## What needs to be done
Return each line of the listing below, unchanged, and omit the images.

* begin *

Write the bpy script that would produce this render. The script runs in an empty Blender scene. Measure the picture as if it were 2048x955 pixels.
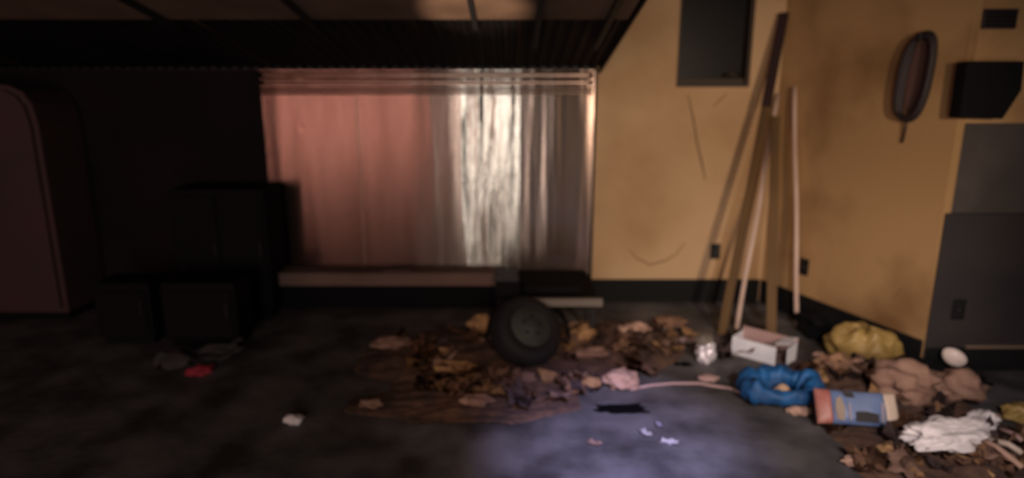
import bpy, bmesh, math, random
from mathutils import Vector, Matrix, noise, Euler
random.seed(7)
C = bpy.context.scene.collection
sc = bpy.context.scene
R = math.radians
# ------------------------------------------------------------------ camera
CAM_H, PITCH, FPX = 1.55, 12.8, 1250.0
cd = bpy.data.cameras.new('camera'); cam = bpy.data.objects.new('camera', cd); C.objects.link(cam)
cam.location = (0, 0, CAM_H); cam.rotation_euler = (R(90-PITCH), 0, 0)
cd.sensor_width = 36; cd.lens = FPX/2048*36; cd.clip_start = 0.05
cd.dof.use_dof = True; cd.dof.focus_distance = 1.5; cd.dof.aperture_fstop = 1.15
sc.camera = cam
# ------------------------------------------------------------------ world, exposure
w = bpy.data.worlds.new('world'); sc.world = w; w.use_nodes = True
w.node_tree.nodes['Background'].inputs[0].default_value = (0.55, 0.5, 0.75, 1)
w.node_tree.nodes['Background'].inputs[1].default_value = 0.004
sc.view_settings.view_transform = 'Standard'; sc.view_settings.look = 'None'
sc.view_settings.gamma = 1; sc.view_settings.exposure = 0.0; sc.view_settings.use_curve_mapping = False

# ------------------------------------------------------------------ lamps
def aim(o, target):
    o.rotation_euler = (Vector(target)-o.location).to_track_quat('-Z', 'Y').to_euler()
def spot(name, loc, target, col, power, angle, blend=1, size=0.05):
    l = bpy.data.lights.new(name, 'SPOT'); l.color = col; l.energy = power
    l.spot_size = R(angle); l.spot_blend = blend; l.shadow_soft_size = size
    o = bpy.data.objects.new(name, l); C.objects.link(o); o.location = loc; aim(o, target); return o
def area(name, loc, target, col, power, sx, sy):
    l = bpy.data.lights.new(name, 'AREA'); l.shape = 'RECTANGLE'; l.size = sx; l.size_y = sy; l.color = col; l.energy = power
    o = bpy.data.objects.new(name, l); C.objects.link(o); o.location = loc; aim(o, target); return o
spot('torch_warm', (1.62, -0.3, 1.75), (1.45, 4.6, 0.80), (1.0, 0.73, 0.52), 300, 48, 1.0, 0.04)
spot('fill_litter', (0.9, 0.1, 1.9), (1.7, 3.2, 0.0), (1.0, 0.84, 0.80), 210, 46, 1, 0.05)  # added spot, brightens the litter, carton and cloth on the right
spot('fill_cool_floor', (0.55, 0.6, 2.1), (0.50, 2.45, 0.0), (0.56, 0.54, 1.0), 640, 29, 1, 0.1)  # added cool spot that makes the bluish patch on the floor
spot('fill_heap', (0.2, 0.2, 1.9), (0.10, 3.3, 0.0), (1.0, 0.66, 0.48), 75, 35, 0.9, 0.05)  # added warm spot for the litter heap around the cart
area('fill_steel_white', (-0.42, -3.0, 1.2), (-0.42, 0, 1.2), (1.0, 0.88, 0.76), 66, 1.05, 2.35)  # added area light for the white reflection in the steel; no doorway built
area('fill_steel_pink', (-3.15, -3.0, 1.4), (-3.15, 0, 1.4), (1.0, 0.47, 0.37), 44, 3.1, 2.3)  # added pink area light mirrored in the left steel sheet; no doorway built
spot('fill_board_patch', (-0.22, 1.2, 1.0), (-0.18, 3.3, 2.02), (1.0, 0.72, 0.5), 420, 16, 0.8, 0.02)  # added spot, only makes the lit patch on the canopy board

# ------------------------------------------------------------------ pixel helpers (photograph pixels -> points of the room)
BACK = 4.66
ct, st = math.cos(R(PITCH)), math.sin(R(PITCH))
def ray(u, v):
    a = (u-1024)/FPX; b = -(v-477.5)/FPX
    return Vector((a, ct+b*st, -st+b*ct))
def on_floor(u, v, h=0.0):
    d = ray(u, v); t = (h-CAM_H)/d.z
    return Vector((0, 0, CAM_H))+d*t
def on_y(u, v, Y=BACK):
    d = ray(u, v); return Vector((0, 0, CAM_H))+d*(Y/d.y)
# ------------------------------------------------------------------ materials
def mat(name, col, rough=0.8, metal=0.0, col2=None, scale=6.0, bump=0.0, bscale=40.0, detail=5, lo=0.35, hi=0.65, spec=0.5, stretch=(1, 1, 1), alpha=None):
    m = bpy.data.materials.new(name); m.use_nodes = True; nt = m.node_tree; b = nt.nodes['Principled BSDF']
    b.inputs['Base Color'].default_value = (*col, 1); b.inputs['Roughness'].default_value = rough
    b.inputs['Metallic'].default_value = metal; b.inputs['Specular IOR Level'].default_value = spec
    tc = nt.nodes.new('ShaderNodeTexCoord'); mp = nt.nodes.new('ShaderNodeMapping'); mp.inputs['Scale'].default_value = stretch
    nt.links.new(tc.outputs['Object'], mp.inputs[0])
    if col2:
        n = nt.nodes.new('ShaderNodeTexNoise'); n.inputs['Scale'].default_value = scale; n.inputs['Detail'].default_value = detail
        r = nt.nodes.new('ShaderNodeValToRGB'); r.color_ramp.elements[0].position = lo; r.color_ramp.elements[1].position = hi
        r.color_ramp.elements[0].color = (*col, 1); r.color_ramp.elements[1].color = (*col2, 1)
        nt.links.new(mp.outputs[0], n.inputs['Vector']); nt.links.new(n.outputs[0], r.inputs[0]); nt.links.new(r.outputs[0], b.inputs['Base Color'])
    if bump:
        n = nt.nodes.new('ShaderNodeTexNoise'); n.inputs['Scale'].default_value = bscale; n.inputs['Detail'].default_value = 4
        bp = nt.nodes.new('ShaderNodeBump'); bp.inputs['Strength'].default_value = bump; bp.inputs['Distance'].default_value = 0.01
        nt.links.new(mp.outputs[0], n.inputs['Vector']); nt.links.new(n.outputs[0], bp.inputs['Height']); nt.links.new(bp.outputs[0], b.inputs['Normal'])
    return m
def brushed(name, col, rough, aniso, wave=0.25, wscale=3.0):
    """sheet steel: stretched highlights plus a slightly rippled sheet"""
    m = bpy.data.materials.new(name); m.use_nodes = True; nt = m.node_tree; b = nt.nodes['Principled BSDF']
    b.inputs['Metallic'].default_value = 1; b.inputs['Roughness'].default_value = rough; b.inputs['Anisotropic'].default_value = aniso
    b.inputs['Anisotropic Rotation'].default_value = 0.25
    tg = nt.nodes.new('ShaderNodeTangent'); tg.direction_type = 'RADIAL'; tg.axis = 'Z'; nt.links.new(tg.outputs[0], b.inputs['Tangent'])
    tc = nt.nodes.new('ShaderNodeTexCoord'); mp = nt.nodes.new('ShaderNodeMapping'); mp.inputs['Scale'].default_value = (1, 1, 0.10)
    nt.links.new(tc.outputs['Object'], mp.inputs[0])
    n = nt.nodes.new('ShaderNodeTexNoise'); n.inputs['Scale'].default_value = wscale; n.inputs['Detail'].default_value = 5; n.inputs['Roughness'].default_value = 0.55
    bp = nt.nodes.new('ShaderNodeBump'); bp.inputs['Strength'].default_value = wave; bp.inputs['Distance'].default_value = 0.02
    nt.links.new(mp.outputs[0], n.inputs['Vector']); nt.links.new(n.outputs[0], bp.inputs['Height']); nt.links.new(bp.outputs[0], b.inputs['Normal'])
    n2 = nt.nodes.new('ShaderNodeTexNoise'); n2.inputs['Scale'].default_value = 7; n2.inputs['Detail'].default_value = 6
    r = nt.nodes.new('ShaderNodeValToRGB'); r.color_ramp.elements[0].position = .3; r.color_ramp.elements[1].position = .7
    r.color_ramp.elements[0].color = (col[0]*.72, col[1]*.68, col[2]*.66, 1); r.color_ramp.elements[1].color = (*col, 1)
    nt.links.new(mp.outputs[0], n2.inputs['Vector']); nt.links.new(n2.outputs[0], r.inputs[0]); nt.links.new(r.outputs[0], b.inputs['Base Color'])
    return m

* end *

## Full answer
Write the bpy script that would produce this render. The script runs in an empty Blender scene. Measure the picture as if it were 2048x955 pixels.
import bpy, bmesh, math, random
from mathutils import Vector, Matrix, noise, Euler
random.seed(7)
C = bpy.context.scene.collection
sc = bpy.context.scene
R = math.radians
# ------------------------------------------------------------------ camera
CAM_H, PITCH, FPX = 1.55, 12.8, 1250.0
cd = bpy.data.cameras.new('camera'); cam = bpy.data.objects.new('camera', cd); C.objects.link(cam)
cam.location = (0, 0, CAM_H); cam.rotation_euler = (R(90-PITCH), 0, 0)
cd.sensor_width = 36; cd.lens = FPX/2048*36; cd.clip_start = 0.05
cd.dof.use_dof = True; cd.dof.focus_distance = 1.5; cd.dof.aperture_fstop = 1.15
sc.camera = cam
# ------------------------------------------------------------------ world, exposure
w = bpy.data.worlds.new('world'); sc.world = w; w.use_nodes = True
w.node_tree.nodes['Background'].inputs[0].default_value = (0.55, 0.5, 0.75, 1)
w.node_tree.nodes['Background'].inputs[1].default_value = 0.004
sc.view_settings.view_transform = 'Standard'; sc.view_settings.look = 'None'
sc.view_settings.gamma = 1; sc.view_settings.exposure = 0.0; sc.view_settings.use_curve_mapping = False

# ------------------------------------------------------------------ lamps
def aim(o, target):
    o.rotation_euler = (Vector(target)-o.location).to_track_quat('-Z', 'Y').to_euler()
def spot(name, loc, target, col, power, angle, blend=1, size=0.05):
    l = bpy.data.lights.new(name, 'SPOT'); l.color = col; l.energy = power
    l.spot_size = R(angle); l.spot_blend = blend; l.shadow_soft_size = size
    o = bpy.data.objects.new(name, l); C.objects.link(o); o.location = loc; aim(o, target); return o
def area(name, loc, target, col, power, sx, sy):
    l = bpy.data.lights.new(name, 'AREA'); l.shape = 'RECTANGLE'; l.size = sx; l.size_y = sy; l.color = col; l.energy = power
    o = bpy.data.objects.new(name, l); C.objects.link(o); o.location = loc; aim(o, target); return o
spot('torch_warm', (1.62, -0.3, 1.75), (1.45, 4.6, 0.80), (1.0, 0.73, 0.52), 300, 48, 1.0, 0.04)
spot('fill_litter', (0.9, 0.1, 1.9), (1.7, 3.2, 0.0), (1.0, 0.84, 0.80), 210, 46, 1, 0.05)  # added spot, brightens the litter, carton and cloth on the right
spot('fill_cool_floor', (0.55, 0.6, 2.1), (0.50, 2.45, 0.0), (0.56, 0.54, 1.0), 640, 29, 1, 0.1)  # added cool spot that makes the bluish patch on the floor
spot('fill_heap', (0.2, 0.2, 1.9), (0.10, 3.3, 0.0), (1.0, 0.66, 0.48), 75, 35, 0.9, 0.05)  # added warm spot for the litter heap around the cart
area('fill_steel_white', (-0.42, -3.0, 1.2), (-0.42, 0, 1.2), (1.0, 0.88, 0.76), 66, 1.05, 2.35)  # added area light for the white reflection in the steel; no doorway built
area('fill_steel_pink', (-3.15, -3.0, 1.4), (-3.15, 0, 1.4), (1.0, 0.47, 0.37), 44, 3.1, 2.3)  # added pink area light mirrored in the left steel sheet; no doorway built
spot('fill_board_patch', (-0.22, 1.2, 1.0), (-0.18, 3.3, 2.02), (1.0, 0.72, 0.5), 420, 16, 0.8, 0.02)  # added spot, only makes the lit patch on the canopy board

# ------------------------------------------------------------------ pixel helpers (photograph pixels -> points of the room)
BACK = 4.66
ct, st = math.cos(R(PITCH)), math.sin(R(PITCH))
def ray(u, v):
    a = (u-1024)/FPX; b = -(v-477.5)/FPX
    return Vector((a, ct+b*st, -st+b*ct))
def on_floor(u, v, h=0.0):
    d = ray(u, v); t = (h-CAM_H)/d.z
    return Vector((0, 0, CAM_H))+d*t
def on_y(u, v, Y=BACK):
    d = ray(u, v); return Vector((0, 0, CAM_H))+d*(Y/d.y)
# ------------------------------------------------------------------ materials
def mat(name, col, rough=0.8, metal=0.0, col2=None, scale=6.0, bump=0.0, bscale=40.0, detail=5, lo=0.35, hi=0.65, spec=0.5, stretch=(1, 1, 1), alpha=None):
    m = bpy.data.materials.new(name); m.use_nodes = True; nt = m.node_tree; b = nt.nodes['Principled BSDF']
    b.inputs['Base Color'].default_value = (*col, 1); b.inputs['Roughness'].default_value = rough
    b.inputs['Metallic'].default_value = metal; b.inputs['Specular IOR Level'].default_value = spec
    tc = nt.nodes.new('ShaderNodeTexCoord'); mp = nt.nodes.new('ShaderNodeMapping'); mp.inputs['Scale'].default_value = stretch
    nt.links.new(tc.outputs['Object'], mp.inputs[0])
    if col2:
        n = nt.nodes.new('ShaderNodeTexNoise'); n.inputs['Scale'].default_value = scale; n.inputs['Detail'].default_value = detail
        r = nt.nodes.new('ShaderNodeValToRGB'); r.color_ramp.elements[0].position = lo; r.color_ramp.elements[1].position = hi
        r.color_ramp.elements[0].color = (*col, 1); r.color_ramp.elements[1].color = (*col2, 1)
        nt.links.new(mp.outputs[0], n.inputs['Vector']); nt.links.new(n.outputs[0], r.inputs[0]); nt.links.new(r.outputs[0], b.inputs['Base Color'])
    if bump:
        n = nt.nodes.new('ShaderNodeTexNoise'); n.inputs['Scale'].default_value = bscale; n.inputs['Detail'].default_value = 4
        bp = nt.nodes.new('ShaderNodeBump'); bp.inputs['Strength'].default_value = bump; bp.inputs['Distance'].default_value = 0.01
        nt.links.new(mp.outputs[0], n.inputs['Vector']); nt.links.new(n.outputs[0], bp.inputs['Height']); nt.links.new(bp.outputs[0], b.inputs['Normal'])
    return m
def brushed(name, col, rough, aniso, wave=0.25, wscale=3.0):
    """sheet steel: stretched highlights plus a slightly rippled sheet"""
    m = bpy.data.materials.new(name); m.use_nodes = True; nt = m.node_tree; b = nt.nodes['Principled BSDF']
    b.inputs['Metallic'].default_value = 1; b.inputs['Roughness'].default_value = rough; b.inputs['Anisotropic'].default_value = aniso
    b.inputs['Anisotropic Rotation'].default_value = 0.25
    tg = nt.nodes.new('ShaderNodeTangent'); tg.direction_type = 'RADIAL'; tg.axis = 'Z'; nt.links.new(tg.outputs[0], b.inputs['Tangent'])
    tc = nt.nodes.new('ShaderNodeTexCoord'); mp = nt.nodes.new('ShaderNodeMapping'); mp.inputs['Scale'].default_value = (1, 1, 0.10)
    nt.links.new(tc.outputs['Object'], mp.inputs[0])
    n = nt.nodes.new('ShaderNodeTexNoise'); n.inputs['Scale'].default_value = wscale; n.inputs['Detail'].default_value = 5; n.inputs['Roughness'].default_value = 0.55
    bp = nt.nodes.new('ShaderNodeBump'); bp.inputs['Strength'].default_value = wave; bp.inputs['Distance'].default_value = 0.02
    nt.links.new(mp.outputs[0], n.inputs['Vector']); nt.links.new(n.outputs[0], bp.inputs['Height']); nt.links.new(bp.outputs[0], b.inputs['Normal'])
    n2 = nt.nodes.new('ShaderNodeTexNoise'); n2.inputs['Scale'].default_value = 7; n2.inputs['Detail'].default_value = 6
    r = nt.nodes.new('ShaderNodeValToRGB'); r.color_ramp.elements[0].position = .3; r.color_ramp.elements[1].position = .7
    r.color_ramp.elements[0].color = (col[0]*.72, col[1]*.68, col[2]*.66, 1); r.color_ramp.elements[1].color = (*col, 1)
    nt.links.new(mp.outputs[0], n2.inputs['Vector']); nt.links.new(n2.outputs[0], r.inputs[0]); nt.links.new(r.outputs[0], b.inputs['Base Color'])
    return m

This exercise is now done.